MATERIAL FOR THE TASK —
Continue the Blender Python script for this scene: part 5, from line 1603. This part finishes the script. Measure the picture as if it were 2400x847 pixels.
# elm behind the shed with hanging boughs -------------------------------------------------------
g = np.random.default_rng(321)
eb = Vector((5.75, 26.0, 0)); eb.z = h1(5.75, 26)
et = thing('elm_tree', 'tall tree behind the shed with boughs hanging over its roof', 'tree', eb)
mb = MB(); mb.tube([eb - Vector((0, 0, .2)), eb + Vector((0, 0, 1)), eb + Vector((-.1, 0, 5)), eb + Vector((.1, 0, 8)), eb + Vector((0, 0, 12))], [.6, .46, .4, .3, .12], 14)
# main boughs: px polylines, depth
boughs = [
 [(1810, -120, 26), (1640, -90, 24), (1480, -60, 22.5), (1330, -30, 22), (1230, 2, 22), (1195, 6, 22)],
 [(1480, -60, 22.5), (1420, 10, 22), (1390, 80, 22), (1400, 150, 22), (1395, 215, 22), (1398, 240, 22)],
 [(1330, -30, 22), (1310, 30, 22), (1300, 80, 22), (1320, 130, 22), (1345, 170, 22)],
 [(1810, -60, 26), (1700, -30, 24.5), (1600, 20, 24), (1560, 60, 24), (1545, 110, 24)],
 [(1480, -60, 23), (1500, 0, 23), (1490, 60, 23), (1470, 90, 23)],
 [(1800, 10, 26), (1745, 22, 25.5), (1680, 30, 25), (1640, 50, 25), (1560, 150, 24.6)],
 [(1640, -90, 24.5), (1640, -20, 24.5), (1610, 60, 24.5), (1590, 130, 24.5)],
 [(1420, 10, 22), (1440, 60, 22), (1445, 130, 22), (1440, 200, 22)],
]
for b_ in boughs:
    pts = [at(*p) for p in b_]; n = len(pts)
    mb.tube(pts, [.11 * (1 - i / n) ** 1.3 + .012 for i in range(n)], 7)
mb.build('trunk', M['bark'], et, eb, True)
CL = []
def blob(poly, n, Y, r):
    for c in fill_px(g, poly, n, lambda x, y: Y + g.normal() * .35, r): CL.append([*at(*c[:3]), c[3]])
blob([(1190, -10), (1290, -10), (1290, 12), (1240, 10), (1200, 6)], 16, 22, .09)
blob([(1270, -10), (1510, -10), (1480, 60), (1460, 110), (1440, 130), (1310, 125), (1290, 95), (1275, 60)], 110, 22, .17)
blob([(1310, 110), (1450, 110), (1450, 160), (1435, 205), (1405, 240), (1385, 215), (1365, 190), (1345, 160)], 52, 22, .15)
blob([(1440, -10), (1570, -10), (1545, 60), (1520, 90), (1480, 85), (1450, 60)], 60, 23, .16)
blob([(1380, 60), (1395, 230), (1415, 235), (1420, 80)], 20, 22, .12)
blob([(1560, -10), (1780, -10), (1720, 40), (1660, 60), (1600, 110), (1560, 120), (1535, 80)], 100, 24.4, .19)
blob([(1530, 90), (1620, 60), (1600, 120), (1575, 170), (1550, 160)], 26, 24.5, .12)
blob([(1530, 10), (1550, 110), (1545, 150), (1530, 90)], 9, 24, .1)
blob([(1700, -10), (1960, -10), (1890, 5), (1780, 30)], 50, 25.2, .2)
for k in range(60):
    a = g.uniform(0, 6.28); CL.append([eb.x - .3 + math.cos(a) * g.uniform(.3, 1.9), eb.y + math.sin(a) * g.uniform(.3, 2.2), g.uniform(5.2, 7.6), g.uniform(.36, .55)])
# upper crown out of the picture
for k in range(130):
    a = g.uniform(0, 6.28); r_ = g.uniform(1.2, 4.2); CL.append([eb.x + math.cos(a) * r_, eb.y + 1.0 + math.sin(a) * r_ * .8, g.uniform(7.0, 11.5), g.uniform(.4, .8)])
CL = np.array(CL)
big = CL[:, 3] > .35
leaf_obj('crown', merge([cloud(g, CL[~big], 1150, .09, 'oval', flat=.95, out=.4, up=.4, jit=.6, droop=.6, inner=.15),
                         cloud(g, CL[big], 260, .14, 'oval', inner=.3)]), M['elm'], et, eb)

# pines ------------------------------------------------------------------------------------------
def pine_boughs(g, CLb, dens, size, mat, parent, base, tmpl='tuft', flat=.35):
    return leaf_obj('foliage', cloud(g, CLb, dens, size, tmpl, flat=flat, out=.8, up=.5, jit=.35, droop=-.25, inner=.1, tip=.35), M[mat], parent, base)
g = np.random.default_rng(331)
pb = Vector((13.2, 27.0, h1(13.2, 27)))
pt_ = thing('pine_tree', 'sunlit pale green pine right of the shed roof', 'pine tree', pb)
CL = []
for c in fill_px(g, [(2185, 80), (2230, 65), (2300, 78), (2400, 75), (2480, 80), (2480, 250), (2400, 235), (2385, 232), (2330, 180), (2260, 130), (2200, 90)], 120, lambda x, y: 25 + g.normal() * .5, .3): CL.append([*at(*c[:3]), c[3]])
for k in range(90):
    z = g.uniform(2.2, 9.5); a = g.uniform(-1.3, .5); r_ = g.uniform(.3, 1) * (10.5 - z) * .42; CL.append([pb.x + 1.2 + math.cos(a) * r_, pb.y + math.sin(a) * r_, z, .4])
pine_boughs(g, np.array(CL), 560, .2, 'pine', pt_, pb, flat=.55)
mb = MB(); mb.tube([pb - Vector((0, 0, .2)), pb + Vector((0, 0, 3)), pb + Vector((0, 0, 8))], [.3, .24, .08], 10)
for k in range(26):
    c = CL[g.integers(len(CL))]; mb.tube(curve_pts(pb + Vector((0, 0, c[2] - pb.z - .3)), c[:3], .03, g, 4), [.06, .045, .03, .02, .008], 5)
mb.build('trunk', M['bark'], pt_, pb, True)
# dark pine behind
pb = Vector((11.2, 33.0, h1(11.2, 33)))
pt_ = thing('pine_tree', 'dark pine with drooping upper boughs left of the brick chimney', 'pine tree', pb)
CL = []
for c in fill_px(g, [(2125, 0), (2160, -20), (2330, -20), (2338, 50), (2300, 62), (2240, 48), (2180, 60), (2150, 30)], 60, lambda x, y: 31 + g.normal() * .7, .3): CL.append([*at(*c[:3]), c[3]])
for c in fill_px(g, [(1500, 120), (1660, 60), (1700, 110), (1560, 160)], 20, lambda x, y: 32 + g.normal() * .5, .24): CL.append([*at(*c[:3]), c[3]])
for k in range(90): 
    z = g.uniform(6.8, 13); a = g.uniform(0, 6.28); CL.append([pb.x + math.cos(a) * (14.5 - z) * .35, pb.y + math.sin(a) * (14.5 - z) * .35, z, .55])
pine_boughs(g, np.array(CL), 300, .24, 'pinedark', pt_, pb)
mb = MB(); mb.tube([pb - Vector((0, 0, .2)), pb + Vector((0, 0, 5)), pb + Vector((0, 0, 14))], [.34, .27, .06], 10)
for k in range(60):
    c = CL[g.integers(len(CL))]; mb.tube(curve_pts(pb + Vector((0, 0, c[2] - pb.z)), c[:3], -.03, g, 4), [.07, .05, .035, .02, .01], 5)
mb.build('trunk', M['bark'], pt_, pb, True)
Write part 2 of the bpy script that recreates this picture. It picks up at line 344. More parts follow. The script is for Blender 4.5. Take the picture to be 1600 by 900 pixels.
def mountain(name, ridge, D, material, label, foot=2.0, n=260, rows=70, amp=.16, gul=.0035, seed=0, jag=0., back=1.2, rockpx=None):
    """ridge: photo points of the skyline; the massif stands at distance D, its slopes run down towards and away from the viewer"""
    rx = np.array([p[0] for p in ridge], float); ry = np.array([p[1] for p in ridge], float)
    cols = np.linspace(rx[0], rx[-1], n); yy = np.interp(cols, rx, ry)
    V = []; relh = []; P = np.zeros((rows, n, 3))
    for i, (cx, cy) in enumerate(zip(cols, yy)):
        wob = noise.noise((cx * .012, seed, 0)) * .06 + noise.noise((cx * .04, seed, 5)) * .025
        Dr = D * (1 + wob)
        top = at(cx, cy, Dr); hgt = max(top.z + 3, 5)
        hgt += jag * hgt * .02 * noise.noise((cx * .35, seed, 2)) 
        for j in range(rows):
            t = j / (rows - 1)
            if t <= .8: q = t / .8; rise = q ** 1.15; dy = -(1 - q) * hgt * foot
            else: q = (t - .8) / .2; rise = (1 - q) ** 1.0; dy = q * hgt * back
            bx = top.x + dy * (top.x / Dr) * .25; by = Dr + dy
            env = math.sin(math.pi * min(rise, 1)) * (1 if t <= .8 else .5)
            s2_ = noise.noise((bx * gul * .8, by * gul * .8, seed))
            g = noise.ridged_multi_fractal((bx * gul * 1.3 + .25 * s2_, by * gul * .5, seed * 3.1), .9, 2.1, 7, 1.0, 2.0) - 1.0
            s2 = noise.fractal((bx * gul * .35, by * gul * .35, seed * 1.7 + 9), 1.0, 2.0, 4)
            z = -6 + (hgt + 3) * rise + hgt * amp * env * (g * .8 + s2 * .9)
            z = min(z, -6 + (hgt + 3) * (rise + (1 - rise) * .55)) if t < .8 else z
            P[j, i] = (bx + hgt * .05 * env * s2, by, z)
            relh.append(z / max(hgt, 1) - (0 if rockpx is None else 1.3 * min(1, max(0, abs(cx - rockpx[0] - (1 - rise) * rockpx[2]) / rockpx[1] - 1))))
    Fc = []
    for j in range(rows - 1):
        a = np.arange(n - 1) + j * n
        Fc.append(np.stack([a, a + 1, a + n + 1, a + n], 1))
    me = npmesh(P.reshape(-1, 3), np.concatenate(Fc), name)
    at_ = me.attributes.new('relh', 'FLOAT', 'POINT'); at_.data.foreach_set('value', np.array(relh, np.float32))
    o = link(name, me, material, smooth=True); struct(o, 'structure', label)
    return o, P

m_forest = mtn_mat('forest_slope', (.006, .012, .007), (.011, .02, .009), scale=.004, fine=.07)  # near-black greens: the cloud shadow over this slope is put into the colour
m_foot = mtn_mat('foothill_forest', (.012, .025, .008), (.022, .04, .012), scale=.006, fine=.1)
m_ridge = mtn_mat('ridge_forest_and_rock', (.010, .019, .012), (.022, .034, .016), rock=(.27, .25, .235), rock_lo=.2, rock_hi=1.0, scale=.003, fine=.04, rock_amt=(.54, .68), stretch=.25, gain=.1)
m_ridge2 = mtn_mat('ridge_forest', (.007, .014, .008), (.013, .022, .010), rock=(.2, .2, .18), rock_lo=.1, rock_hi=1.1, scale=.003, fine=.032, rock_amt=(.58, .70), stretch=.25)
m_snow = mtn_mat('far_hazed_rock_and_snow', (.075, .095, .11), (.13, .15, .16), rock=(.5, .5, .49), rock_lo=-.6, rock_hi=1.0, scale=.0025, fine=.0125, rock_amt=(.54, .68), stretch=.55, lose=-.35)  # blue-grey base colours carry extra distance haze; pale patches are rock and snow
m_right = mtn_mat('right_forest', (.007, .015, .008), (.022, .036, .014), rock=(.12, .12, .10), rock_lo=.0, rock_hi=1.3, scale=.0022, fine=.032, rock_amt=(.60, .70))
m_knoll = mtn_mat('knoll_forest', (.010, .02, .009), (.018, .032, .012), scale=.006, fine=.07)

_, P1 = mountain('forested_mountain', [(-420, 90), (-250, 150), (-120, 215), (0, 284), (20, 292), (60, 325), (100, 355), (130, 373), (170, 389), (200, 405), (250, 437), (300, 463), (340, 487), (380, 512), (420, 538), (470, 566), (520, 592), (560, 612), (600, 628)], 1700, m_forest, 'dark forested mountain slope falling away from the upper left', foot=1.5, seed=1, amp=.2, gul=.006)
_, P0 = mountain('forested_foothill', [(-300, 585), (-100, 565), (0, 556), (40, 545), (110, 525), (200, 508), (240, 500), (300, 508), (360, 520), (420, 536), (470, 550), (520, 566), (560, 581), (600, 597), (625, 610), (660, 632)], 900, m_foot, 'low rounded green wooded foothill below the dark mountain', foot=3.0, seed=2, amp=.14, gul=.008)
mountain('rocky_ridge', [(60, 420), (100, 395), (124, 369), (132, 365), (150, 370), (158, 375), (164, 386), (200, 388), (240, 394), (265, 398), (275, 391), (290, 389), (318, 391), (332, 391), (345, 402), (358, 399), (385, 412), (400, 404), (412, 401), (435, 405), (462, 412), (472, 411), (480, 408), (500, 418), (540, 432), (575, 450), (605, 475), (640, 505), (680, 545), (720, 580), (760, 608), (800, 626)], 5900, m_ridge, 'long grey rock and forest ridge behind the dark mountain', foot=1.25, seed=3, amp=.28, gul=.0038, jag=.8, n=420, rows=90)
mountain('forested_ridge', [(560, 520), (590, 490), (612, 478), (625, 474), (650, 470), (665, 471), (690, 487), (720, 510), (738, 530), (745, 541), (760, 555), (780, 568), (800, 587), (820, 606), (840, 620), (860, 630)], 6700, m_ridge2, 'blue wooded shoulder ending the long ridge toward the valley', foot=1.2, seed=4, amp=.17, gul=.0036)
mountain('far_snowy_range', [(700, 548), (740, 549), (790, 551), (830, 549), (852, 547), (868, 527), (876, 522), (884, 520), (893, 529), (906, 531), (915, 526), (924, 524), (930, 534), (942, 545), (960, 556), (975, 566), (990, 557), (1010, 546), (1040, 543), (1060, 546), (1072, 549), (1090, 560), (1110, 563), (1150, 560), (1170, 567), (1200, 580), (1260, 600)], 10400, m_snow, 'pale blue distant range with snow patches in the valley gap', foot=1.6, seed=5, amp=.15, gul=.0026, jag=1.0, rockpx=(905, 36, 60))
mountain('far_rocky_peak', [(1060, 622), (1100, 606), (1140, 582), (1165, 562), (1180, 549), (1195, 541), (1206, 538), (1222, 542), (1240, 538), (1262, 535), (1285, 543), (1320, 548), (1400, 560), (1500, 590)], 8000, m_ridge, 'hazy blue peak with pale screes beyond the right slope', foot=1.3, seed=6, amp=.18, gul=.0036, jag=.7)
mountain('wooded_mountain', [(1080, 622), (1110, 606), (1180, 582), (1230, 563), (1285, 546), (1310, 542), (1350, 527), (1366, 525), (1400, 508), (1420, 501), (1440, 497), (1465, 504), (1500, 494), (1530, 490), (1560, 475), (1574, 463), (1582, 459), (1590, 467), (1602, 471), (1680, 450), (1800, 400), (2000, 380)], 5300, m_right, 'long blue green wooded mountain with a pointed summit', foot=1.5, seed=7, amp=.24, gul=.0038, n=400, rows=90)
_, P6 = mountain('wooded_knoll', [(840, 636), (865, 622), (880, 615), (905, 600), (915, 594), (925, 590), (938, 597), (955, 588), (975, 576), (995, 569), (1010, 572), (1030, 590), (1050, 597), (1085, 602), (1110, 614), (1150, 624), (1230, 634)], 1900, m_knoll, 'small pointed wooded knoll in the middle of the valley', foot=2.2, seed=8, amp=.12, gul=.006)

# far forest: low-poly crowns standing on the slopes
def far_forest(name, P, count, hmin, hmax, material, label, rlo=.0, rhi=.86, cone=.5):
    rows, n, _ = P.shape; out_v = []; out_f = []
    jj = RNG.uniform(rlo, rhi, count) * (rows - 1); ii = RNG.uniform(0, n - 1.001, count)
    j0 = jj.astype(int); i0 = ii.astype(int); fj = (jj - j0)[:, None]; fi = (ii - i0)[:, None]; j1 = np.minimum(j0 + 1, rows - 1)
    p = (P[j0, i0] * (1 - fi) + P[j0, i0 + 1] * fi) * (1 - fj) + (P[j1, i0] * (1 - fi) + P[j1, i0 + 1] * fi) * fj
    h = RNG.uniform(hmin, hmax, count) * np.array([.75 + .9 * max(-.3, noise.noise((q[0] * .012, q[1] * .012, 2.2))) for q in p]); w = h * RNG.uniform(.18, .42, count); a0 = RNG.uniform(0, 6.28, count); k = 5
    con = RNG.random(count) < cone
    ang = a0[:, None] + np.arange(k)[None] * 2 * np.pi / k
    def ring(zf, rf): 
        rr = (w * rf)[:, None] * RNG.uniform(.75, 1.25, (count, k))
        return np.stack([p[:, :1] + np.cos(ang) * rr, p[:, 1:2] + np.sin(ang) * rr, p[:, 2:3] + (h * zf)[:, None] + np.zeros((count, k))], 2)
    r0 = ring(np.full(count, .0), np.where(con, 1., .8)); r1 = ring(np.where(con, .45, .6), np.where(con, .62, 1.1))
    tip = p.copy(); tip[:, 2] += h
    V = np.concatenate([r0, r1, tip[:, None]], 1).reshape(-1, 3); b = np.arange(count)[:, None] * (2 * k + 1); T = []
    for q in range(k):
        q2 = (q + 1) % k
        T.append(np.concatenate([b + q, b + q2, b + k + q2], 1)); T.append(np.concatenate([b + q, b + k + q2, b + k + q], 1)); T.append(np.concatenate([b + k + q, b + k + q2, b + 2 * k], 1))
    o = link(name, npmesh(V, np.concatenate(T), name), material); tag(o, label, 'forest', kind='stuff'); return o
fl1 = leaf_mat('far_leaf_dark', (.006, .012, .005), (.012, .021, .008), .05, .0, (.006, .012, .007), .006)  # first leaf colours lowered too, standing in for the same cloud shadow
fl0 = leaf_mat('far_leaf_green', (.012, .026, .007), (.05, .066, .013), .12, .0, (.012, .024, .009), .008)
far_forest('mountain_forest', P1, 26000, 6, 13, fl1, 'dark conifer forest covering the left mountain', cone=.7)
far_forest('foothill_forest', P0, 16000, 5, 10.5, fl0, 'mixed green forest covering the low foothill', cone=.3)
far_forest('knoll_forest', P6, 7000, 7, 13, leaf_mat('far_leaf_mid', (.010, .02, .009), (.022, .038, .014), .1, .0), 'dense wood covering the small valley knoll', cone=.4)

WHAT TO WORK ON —
From the line with "jag=.8, n=420, rows=90)" through the line with "rockpx=(905, 36, 60))", repeat every line exactly, both ends included, and nothing outside that range.

TASK ANSWER —
mountain('rocky_ridge', [(60, 420), (100, 395), (124, 369), (132, 365), (150, 370), (158, 375), (164, 386), (200, 388), (240, 394), (265, 398), (275, 391), (290, 389), (318, 391), (332, 391), (345, 402), (358, 399), (385, 412), (400, 404), (412, 401), (435, 405), (462, 412), (472, 411), (480, 408), (500, 418), (540, 432), (575, 450), (605, 475), (640, 505), (680, 545), (720, 580), (760, 608), (800, 626)], 5900, m_ridge, 'long grey rock and forest ridge behind the dark mountain', foot=1.25, seed=3, amp=.28, gul=.0038, jag=.8, n=420, rows=90)
mountain('forested_ridge', [(560, 520), (590, 490), (612, 478), (625, 474), (650, 470), (665, 471), (690, 487), (720, 510), (738, 530), (745, 541), (760, 555), (780, 568), (800, 587), (820, 606), (840, 620), (860, 630)], 6700, m_ridge2, 'blue wooded shoulder ending the long ridge toward the valley', foot=1.2, seed=4, amp=.17, gul=.0036)
mountain('far_snowy_range', [(700, 548), (740, 549), (790, 551), (830, 549), (852, 547), (868, 527), (876, 522), (884, 520), (893, 529), (906, 531), (915, 526), (924, 524), (930, 534), (942, 545), (960, 556), (975, 566), (990, 557), (1010, 546), (1040, 543), (1060, 546), (1072, 549), (1090, 560), (1110, 563), (1150, 560), (1170, 567), (1200, 580), (1260, 600)], 10400, m_snow, 'pale blue distant range with snow patches in the valley gap', foot=1.6, seed=5, amp=.15, gul=.0026, jag=1.0, rockpx=(905, 36, 60))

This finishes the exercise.